Sports » Sports Feature

Battle of New Orleans

The Tigers turn their season around by winning in the hostile Big Easy.



The first flying beer bottle carried only a few drops of backwash. I was able to stay relatively dry from that one.

But after a second beer bottle then a third and fourth flew just over the heads of everyone on press row, it seemed things might go from rowdy to medieval.

Memphis had just defeated the Green Wave of Tulane University, 58-57, and suddenly everyone wearing blue and gray in the on-campus Fogelman Arena which was at near-capacity with 3,155 in attendance had more to worry about than being struck by airborne Mardi Gras beads.

The Tigers raced off the floor, thinking more about the win they had just escaped with after John Grice's out-of-nowhere clutch shooting than the sailing cups and bottles. Reporters tucked away their laptops. The PA announcer called for order on the court.

But even for those of us caught in the melee, it was apparent that both teams had just played, if not the most important, at least the toughest and most draining game of their respective seasons. It was a game the Tigers could not afford to lose. A nationally witnessed letdown to the Green Wave two weeks after losing to Saint Louis would not have looked good to the NCAA tournament selection committee.

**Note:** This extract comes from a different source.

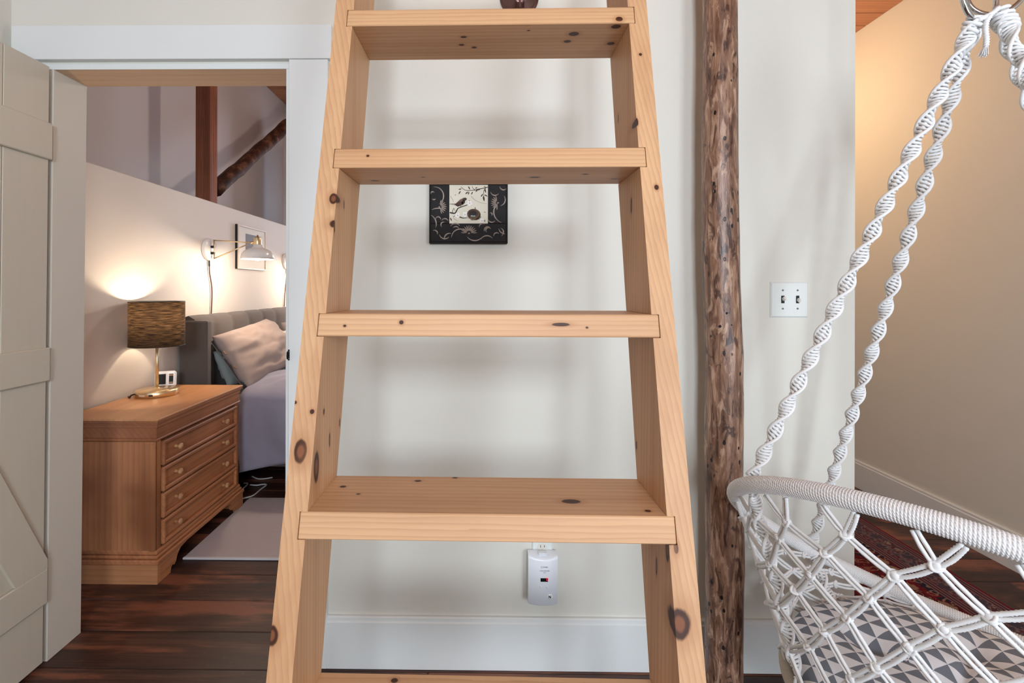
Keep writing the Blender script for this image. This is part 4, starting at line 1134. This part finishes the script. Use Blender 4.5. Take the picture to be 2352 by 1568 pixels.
# unseen globe lamp added to brighten the upper part of the bedroom
BPX, BPY, BPZ = -.15, 3.7, 2.55
bp = thing('unseen_pendant_lamp', 'unseen globe lamp added over the foot of the bed to brighten the bedroom', 'lamp', (BPX, BPY, BPZ))
part(MB().lathe([(.045, BCEIL-.02), (.045, BCEIL-.001), (0, BCEIL-.001)], 24, Matrix.Translation((BPX, BPY, 0))), 'canopy', M_BRASS, bp)
part(MB().tube([(BPX, BPY, BPZ+.12), (BPX, BPY, BCEIL-.018)], .003, 8), 'cord', M_BLACK, bp)
part(MB().lathe([(.024, .08), (.026, .12), (.01, .125)], 20, Matrix.Translation((BPX, BPY, BPZ))), 'socket', M_BRASS, bp)
part(MB().ball((BPX, BPY, BPZ), .085, 24, 14), 'globe', M_BULB, bp)
point_light('bedroom_pendant_fill', (BPX-.11, BPY, BPZ-.02), 17, (1.0, .88, .80), .08)  # fill light of the added globe

# framed print on the half wall
f0 = at_x(546, 514, HALF_X+.02); f1 = at_x(610, 622, HALF_X+.02)
fz1_b = at_x(546, 514, HALF_X+.02).z; fz0_b = at_x(548, 617, HALF_X+.02).z
fy0, fy1 = f0.y, f1.y
pf = thing('framed_print', 'white matted print in a slim frame behind the swing arm lamp', 'picture', (HALF_X, (fy0+fy1)/2, fz0_b))
part(MB().box((HALF_X+.001, fy0, fz0_b), (HALF_X+.018, fy1, fz1_b), .001), 'backing', plain('frame_side_black', (30, 26, 24), .4), pf)
part(MB().box((HALF_X+.0182, fy0+.002, fz0_b+.002), (HALF_X+.0195, fy1-.002, fz1_b-.002)), 'mat', plain('white_mat', (228, 222, 214), .6), pf)
i0 = at_x(564, 536, HALF_X+.02); i1 = at_x(599, 583, HALF_X+.02)
part(MB().box((HALF_X+.0196, i0.y, i1.z), (HALF_X+.0199, i1.y, i0.z)), 'print', plain('dark_photo', (84, 66, 56), .5), pf)
wf = plain('pale_wood_frame', (208, 190, 172), .4)
for (a, b, c, d) in ((fy0, fy0+.012, fz0_b, fz1_b), (fy1-.012, fy1, fz0_b, fz1_b), (fy0+.0121, fy1-.0121, fz0_b, fz0_b+.012), (fy0+.0121, fy1-.0121, fz1_b-.012, fz1_b)):
    part(MB().box((HALF_X+.0181, a, c), (HALF_X+.026, b, d), .001), 'frame_bar', wf, pf)

# old timbers behind the half wall
M_TIM = wood('old_timber', (160, 94, 58), (96, 50, 30), 'Z', ring=24, seed=3.3, auto=2.2, blotch=.5, rough=.6)
t0 = at_y(448.5, 330, 3.5); t1_ = at_y(482.5, 330, 3.5)
tp = MB().box((t0.x, 3.5, 0), (t1_.x, 3.6, BCEIL), .004).build('timber_post', M_TIM, None, ((t0.x+t1_.x)/2, 3.55, 0))
tag(tp, 'square brown timber post rising behind the bedroom half wall', 'post')
XB = (t0.x+t1_.x)/2+.012
ba = at_x(494, 437, XB); bb = at_x(720, 232, XB)
nk = N('bark_timber'); pk = nk.obj()
k1 = nk.noise(nk.vmath('MULTIPLY', pk, (1, .35, .5)), 22, 5, .6)
nk.bump(k1, .5, .006)
M_BRK = nk.fin(nk.ramp(k1, [(.3, rgba((30, 16, 12))), (.5, rgba((70, 40, 28))), (.68, rgba((128, 88, 66)))]), .65, 0, .3)
mb = MB(); pts = [ba.lerp(bb, k/24) for k in range(25)]
mb.tube([p+Vector((noise.noise(p*3)*.012, noise.noise(p*4+Vector((5, 0, 0)))*.02, noise.noise(p*4)*.02)) for p in pts], .056, 12, rfun=lambda t: 1+.10*noise.noise(Vector((t*5, 3, 1))))
o = mb.build('log_brace', M_BRK, None, ba); tag(o, 'dark slanting log brace running up from the timber post', 'beam')

# ------------------------------------------------------------------ hall: pendant lamp round the corner, patterned runner
HLX, HLY, HLZ = 1.72, 3.15, 2.56
hl = thing('unseen_pendant_lamp', 'small globe pendant lamp hanging in the hall round the wall end', 'lamp', (HLX, HLY, HLZ))
part(MB().lathe([(.045, CEIL-.02), (.045, CEIL-.001), (0, CEIL-.001)], 24, Matrix.Translation((HLX, HLY, 0))), 'canopy', M_BRASS, hl)
part(MB().tube([(HLX, HLY, HLZ+.10), (HLX, HLY, CEIL-.018)], .003, 8), 'cord', M_BLACK, hl)
part(MB().lathe([(.022, .06), (.024, .10), (.01, .105)], 20, Matrix.Translation((HLX, HLY, HLZ))), 'socket', M_BRASS, hl)
part(MB().ball((HLX, HLY, HLZ), .065, 24, 14), 'globe', M_BULB, hl)
point_light('pendant_bulb', (HLX, HLY, HLZ-.085), 17, (1.0, .64, .32), .06)

def runner_mat(hw, hl_):
    n = N('patterned_wool_runner'); p = n.obj(); x, y, z = n.sep(p)
    ax_ = n.math('ABSOLUTE', x); ex = n.math('SUBTRACT', hw, ax_); ey = n.math('SUBTRACT', hl_, n.math('ABSOLUTE', y))
    e = n.math('MINIMUM', ex, ey)
    # mirrored repeat so motifs sit in pairs along the length
    py_ = n.math('PINGPONG', y, .16)
    q = n.comb(ax_, py_, 0.0)
    wob = n.noisec(q, 16, 3)
    q2 = n.vmath('ADD', q, n.vmath('MULTIPLY', n.vmath('SUBTRACT', wob, (.5, .5, .5)), (.05, .05, 0)))
    v1 = n.new('ShaderNodeTexVoronoi', {'Vector': q2, 'Scale': 27.0}); v2 = n.new('ShaderNodeTexVoronoi', {'Vector': q2, 'Scale': 62.0}, feature='SMOOTH_F1')
    pick = n.sep(v1.outputs['Color'])[0]; pick2 = n.sep(v2.outputs['Color'])[1]
    field = n.ramp(pick, [(0, rgba((112, 24, 34))), (.30, rgba((84, 20, 28))), (.48, rgba((38, 36, 56))), (.74, rgba((150, 116, 96))), (.86, rgba((120, 30, 38)))], 'CONSTANT')
    ring_ = n.math('MULTIPLY', n.step(v1.outputs['Distance'], .30, .34), n.math('SUBTRACT', 1.0, n.step(v1.outputs['Distance'], .42, .46)))
    field = n.mix(n.math('MULTIPLY', ring_, .8), field, rgba((166, 130, 108)))
    dots = n.math('SUBTRACT', 1.0, n.step(v2.outputs['Distance'], .14, .22))
    field = n.mix(n.math('MULTIPLY', dots, .8), field, n.ramp(pick2, [(0, rgba((44, 42, 66))), (.4, rgba((168, 134, 112))), (.7, rgba((96, 86, 70))), (.85, rgba((128, 28, 38)))], 'CONSTANT'))
    border = n.ramp(pick2, [(0, rgba((64, 58, 76))), (.3, rgba((130, 104, 100))), (.5, rgba((104, 26, 36))), (.68, rgba((52, 50, 74))), (.85, rgba((176, 146, 124)))], 'CONSTANT')
    border = n.mix(n.math('MULTIPLY', n.math('SUBTRACT', 1.0, n.step(v1.outputs['Distance'], .18, .24)), .85), border, rgba((172, 132, 112)))
    border = n.mix(.35, border, rgba((92, 80, 90)))
    lines = n.ramp(n.math('FRACT', n.math('MULTIPLY', e, 62.0)), [(0, rgba((136, 116, 112))), (.33, rgba((60, 54, 70))), (.66, rgba((110, 32, 42)))], 'CONSTANT')
    inb = n.math('MULTIPLY', n.math('GREATER_THAN', e, .055), n.math('LESS_THAN', e, .155))
    inf = n.math('GREATER_THAN', e, .20)
    col = n.mix(inb, lines, border); col = n.mix(inf, col, field)
    col = n.mix(n.math('LESS_THAN', e, .010), col, rgba((128, 26, 40)))
    streak = n.noise(n.vmath('MULTIPLY', p, (14, 70, 1)), 6, 3)
    col = n.mix(n.math('MULTIPLY', streak, .4), col, rgba((58, 40, 42)))
    n.bump(n.noise(p, 420, 3), .6, .004)
    return n.fin(col, .95, 0, .08)
RX0, RX1, RY0, RY1 = 1.18, 2.085, -.25, 2.76
ru = MB().box((RX0, RY0, .0005), (RX1, RY1, .008), .003).build('hall_runner', runner_mat((RX1-RX0)/2, (RY1-RY0)/2), None, ((RX0+RX1)/2, (RY0+RY1)/2, .004))
tag(ru, 'worn red and navy oriental runner on the dark floor under the hanging chair', 'rug')

# ------------------------------------------------------------------ hanging macrame chair
cA = Vector((1.043, 1.0545, .6155)); RA = .4503; nA = Vector((.45076, .33924, .82567))
cB = Vector((1.04, 1.06, .330)); RB = .318
def A_(ph):
    c, s = cos(radians(ph)), sin(radians(ph)); w = Vector((c, s, -(c*nA.x+s*nA.y)/nA.z)); w.normalize(); return cA+w*RA
def B_(ph): return cB + Vector((cos(radians(ph)), sin(radians(ph)), 0))*RB
def S_(ph, t): return A_(ph)*(1-t)+B_(ph)*t
def set_uv(o, uvs):
    me = o.data; l = me.uv_layers.new(name='UVMap')
    buf = []
    for lp in me.loops: buf += list(uvs[lp.vertex_index])
    l.data.foreach_set('uv', buf)
def rope_mat(name, c, k):
    n = N(name); uv = n.uv(); u, v, _z = n.sep(uv)
    turn = n.math('FLOOR', n.math('ADD', u, n.math('MULTIPLY', v, .15915)))
    lay = n.math('SINE', n.math('ADD', n.math('ADD', n.math('MULTIPLY', u, k[0]), n.math('MULTIPLY', v, k[1])), n.math('MULTIPLY', turn, 2.4)))
    f_ = n.noise(n.obj(), 900, 3, .6)
    h = n.math('ADD', n.math('MULTIPLY', lay, .28), n.math('MULTIPLY', f_, .4))
    col = n.mix(n.step(lay, -.3, -1.0), rgba(c), rgba(tuple(v_*.86 for v_ in c)))
    col = n.mix(n.math('MULTIPLY', n.noise(n.obj(), 9, 3), .2), col, rgba(tuple(v_*.86 for v_ in c)))
    n.bump(h, .6, .0012)
    return n.fin(col, .88, 0, .15, **{'Sheen Weight': .25})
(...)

"When you go on the road and win, it's hard," said Tigers coach John Calipari. He staggered to the post-game radio show, water in hand, in a sweater and casual pants. He'd had to change out of his sweat-drenched suit.

"We get this everywhere we go," Calipari added. "The bottom line was we needed to win the game and move on."

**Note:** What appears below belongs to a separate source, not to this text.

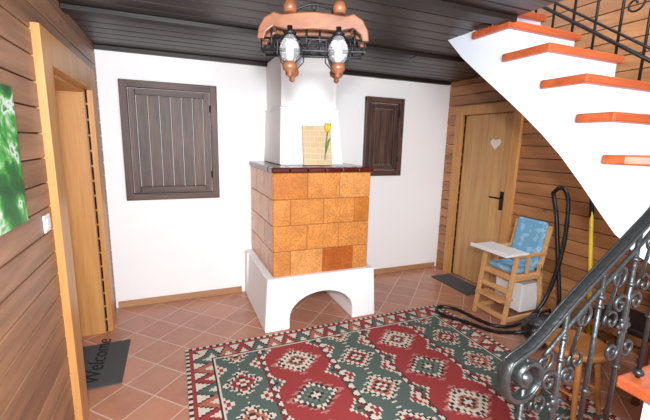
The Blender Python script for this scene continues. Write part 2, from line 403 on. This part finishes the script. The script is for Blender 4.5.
# ---------------------------------------------------------------- upper stairs
st=empty('staircase')
fr=[(1.11,1.77),(1.26,1.96),(1.48,2.15),(1.76,2.34),(2.03,2.53),(2.30,2.72)]
TT=0.045
ups=[]
for i,(yy,zz) in enumerate(fr):
    zt=zz-TT
    ups.append((yy,(fr[i-1][1]-TT) if i else 1.53)); ups.append((yy,zt))
ups.append((2.42,2.72-TT)); 
low=[(2.42,2.45),(2.30,2.36),(2.13,2.20),(1.95,2.06),(1.77,1.925),(1.587,1.784),(1.45,1.67),(1.33,1.56),(1.2,1.42),(1.11,1.315)]
prof=ups+low
XS0,XS1=1.90,2.50
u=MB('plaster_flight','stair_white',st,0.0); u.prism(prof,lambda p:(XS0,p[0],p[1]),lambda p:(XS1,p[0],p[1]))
def wedge(b,pts,zt,m=0):
    a=[b.bm.verts.new((x,y,zb)) for x,y,zb in pts]; c=[b.bm.verts.new((x,y,zt)) for x,y,zb in pts]; n=len(pts)
    b.bm.faces.new(a).material_index=m; b.bm.faces.new(c[::-1]).material_index=m
    for i in range(n): b.bm.faces.new((a[i],c[i],c[(i+1)%n],a[(i+1)%n])).material_index=m
wedge(u,[(1.90,1.11,1.315),(1.92,1.03,1.21),(1.97,.95,1.12),(2.06,.88,1.05),(2.7,.70,1.05),(2.7,1.11,1.315)],1.575-TT)
wedge(u,[(2.06,.88,.9),(2.10,.80,.86),(2.14,.70,.8),(2.9,.25,.8),(2.9,.64,.9)],1.38-TT)
wedge(u,[(2.14,.70,.0),(2.14,.64,0),(2.14,-.35,0),(2.9,-.35,0),(2.9,.25,.0)],1.19-TT)
u.done()
tr=MB('treads','tread',st,0.008)
for i,(yy,zz) in enumerate(fr):
    y2=fr[i+1][0] if i+1<len(fr) else 2.42
    tr.box((XS0-.03,yy-.03,zz-TT),(XS1+.02,y2-.001,zz))
wedge(tr,[(1.87,1.108,1.53),(1.89,1.02,1.53),(1.94,.93,1.53),(2.04,.85,1.53),(2.72,.67,1.53),(2.72,1.108,1.53)],1.575)
wedge(tr,[(2.03,.87,1.335),(2.07,.79,1.335),(2.11,.69,1.335),(2.92,.22,1.335),(2.92,.62,1.335)],1.38)
tr.done()
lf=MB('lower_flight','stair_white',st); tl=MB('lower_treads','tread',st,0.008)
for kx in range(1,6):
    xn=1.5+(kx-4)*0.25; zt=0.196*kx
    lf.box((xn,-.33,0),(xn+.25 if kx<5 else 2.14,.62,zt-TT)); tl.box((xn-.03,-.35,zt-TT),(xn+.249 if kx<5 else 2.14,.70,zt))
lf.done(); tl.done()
# ---------------------------------------------------------------- railings
def spiral(c,r0,r1,a0,a1,n=28):
    return [(c[0]+(r0+(r1-r0)*i/n)*math.cos(a0+(a1-a0)*i/n),(r0+(r1-r0)*i/n)*math.sin(a0+(a1-a0)*i/n)+c[1]) for i in range(n+1)]
def smooth(p,it=2):
    P=[Vector(q) for q in p]
    for _ in range(it):
        Q=[P[0]]
        for a,b in zip(P[:-1],P[1:]): Q+= [a*.75+b*.25,a*.25+b*.75]
        Q.append(P[-1]); P=Q
    return P
RY=0.665
re_=empty('stair_railing')
rl=MB('handrail','iron',re_)
path=[(x,RY,z) for x,z in [(2.0,1.92),(1.75,1.69),(1.47,1.425),(1.25,1.265),(1.08,1.14),(0.95,1.03)]]
sp=[(x,RY,z) for x,z in spiral((0.925,0.935),0.095,0.014,math.radians(95),math.radians(95+560),44)]
path=smooth(path+sp[3:],1)
rl.tube(path,0.020,0,10,1.0,0.5,ref=(0,1,0))
for s_ in (-1,1): rl.tube([p+Vector((0,s_*.016,.006)) for p in path[:len(path)-30]],0.004,0,6)
rl.tube([p+Vector((0,0,-.045)) for p in smooth([(2.0,RY,1.90),(1.47,RY,1.40),(1.25,RY,1.235),(1.08,RY,1.10),(1.0,RY,1.03)],1)],0.007,0,8)
rl.ball((0.925,RY,0.935),0.024)
rl.done()
def railz(x):
    P=[(0.9,.99),(1.0,1.07),(1.08,1.14),(1.25,1.265),(1.47,1.425),(1.75,1.69),(2.0,1.92)]
    for (a,b),(c,d_) in zip(P[:-1],P[1:]):
        if a<=x<=c: return b+(d_-b)*(x-a)/(c-a)
    return P[-1][1]
bl=MB('balusters','iron',re_)
def treadz(x):
    k_=int(math.floor((x-(1.5-3*.25-.03))/.25))+1
    return 0.196*max(0,min(5,k_))
def cscroll(b,cx,cz,w,h,side,y,r=0.0065):
    P=[]
    n=22
    for i in range(n+1):
        a=math.radians(-300+ (300+180)*i/n); rr_=w*(.08+.34*i/n); P.append((math.cos(a)*rr_,h*.28+math.sin(a)*rr_))
    Q=[(q[0],-q[1]) for q in P][::-1]
    b.tube([(cx+side*(w*.42+q[0]),y,cz+q[1]) for q in P+Q],r,0,6)
def baluster(b,x,y,z0,z1,orn=True):
    b.tube([(x,y,z0),(x,y,z1)],0.008,0,8)
    zm=(z0+z1)/2+.05
    for zz,rr in ((z0+.02,.018),(z1-.09,.013),(zm+.15,.013),(zm-.15,.013)): b.ball((x,y,zz),rr,0,(1,1,.8))
    if orn:
        b.ball((x,y,zm),0.020,0,(1,.6,1))
        for i in range(6):
            a=math.pi/3*i; b.ball((x+.026*math.cos(a),y,zm+.026*math.sin(a)),0.010,0,(1,.7,1))
        for sd in (-1,1): cscroll(b,x+sd*.006,zm,0.085,0.30,sd,y)
xs=[0.93,1.08,1.23,1.38,1.53,1.68,1.85]
for i,x in enumerate(xs): baluster(bl,x,RY,treadz(x),railz(x)-.02,i%2==1)
for i in range(len(xs)-1):
    xm=(xs[i]+xs[i+1])/2; z1=railz(xm)-.11
    pts=spiral((xm,z1),0.006,0.042,0,math.radians(430),24)+spiral((xm,z1-.15),0.042,0.006,math.radians(200),math.radians(-230),24)
    bl.tube([(q[0],RY,q[1]) for q in pts],0.0055,0,6)
bl.done()
ru=MB('upper_railing','iron_d',re_)
def rp(y,dz=0): return (2.46,y,2.01+(y-1.296)*0.69+dz)
RX=2.46
ru.tube([rp(1.0,.08),rp(2.3,.08)],0.011,0,8); ru.tube([rp(1.0,.14),rp(2.3,.14)],0.008,0,8); ru.tube([rp(1.0,.85),rp(2.3,.85)],0.022,0,8)
yy=1.18
def tz(y):
    z=1.575
    for a,b in fr:
        if y>=a-.03: z=b
    return z
kk=0
while yy<2.28:
    ru.cyl((RX,yy,tz(yy)),rp(yy,.85),.008,0,8)
    if kk%2==0:
        zc=rp(yy,.38)[2]
        for sd in(-1,1):
            P=spiral((0,0),0.01,0.055,0,math.radians(420),22)
            ru.tube([(RX,yy+sd*(.06+q[0]),zc+q[1]+.1*sd) for q in P],.006,0,6)
    kk+=1; yy+=0.145
ru.done()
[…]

It almost didn't happen. But trailing 53-49 with 4:45 left, Grice shut out the crowd noise and the pressure and hit the first of his three three-pointers. Grice's trifectas would account for Memphis' final nine game-winning points.

"Thank the Lord the shots went down," Grice said.

A very opposite sentiment was vocalized by the home crowd when their team failed to even get off a final shot. The rowdiness actually started at halftime, when one of the many liquid-courage-inspired Tulane students threw what appeared to be a T-shirt at the huddled Memphis players. It landed at Billy Richmond's feet.

Richmond, never one to back down, picked up the shirt then reared back as if to throw it at the Tulane student section. Then, just as quickly, Richmond's smile replaced the sneer and he kept the T-shirt as a souvenir from the Big Easy.

Tiger forward Chris Massie received the most heckling. Chants of "GED," with signs spelling out "Good Enough Degree," seemed to inspire Massie, who played through triple-teams and sweltering heat. Massie played a game-high 35 minutes and led the team in all major categories with 16 points, 12 rebounds, and four assists.

"[Massie] just had big rebounds and baskets and big passes," Calipari said.

Such a performance can only better prepare Massie, and the team, for potential March Madness pressure and atmosphere.

n Grice and company weren't the only Tigers to come through in the clutch, as several Tiger fans taking the Amtrak train to New Orleans left nearly five hours late due to an earlier Illinois derailment and chemical spill. Exiting the train, everyone on board basically made his way straight to the Tulane campus and Fogelman Arena, just in time to catch the final minutes of the first half. Tiger fans at home didn't fare much better, as the Duke-Wake Forest game went into two overtimes and ESPN carried that over instead of the Tiger-Green Wave first half.

n The last few days have been nostalgia-filled for Memphis fans, topped off by this week's big Louisville game. At the UAB game, Larry Finch again received a standing ovation as he was honored at center court at halftime, along with most members of the 1973 NCAA Tournament Final Four team. Though most of the Tigers weren't close to being born 30 years ago, most of the native Memphis players understood Finch's importance to this community.

"A lot of the older guys who my father hung out with, they always talked about how good a player he was," Richmond said. "I didn't get to see him actually play, or talk to him, but we attended the same church. Marcus Nolan and Rodney Newsom, those Hamilton guys, they talked about him. They always said that he was a good person. I think that he was a great coach and he had a nice passion for the game just a great all-around person. The people here really love him."

John Grice agreed. "I remember my parents saying that he was a real good player, that he could fill it up," Grice said. "He was one of the best shooters to ever come through this college. I watched them play a little bit. We had some good teams back then."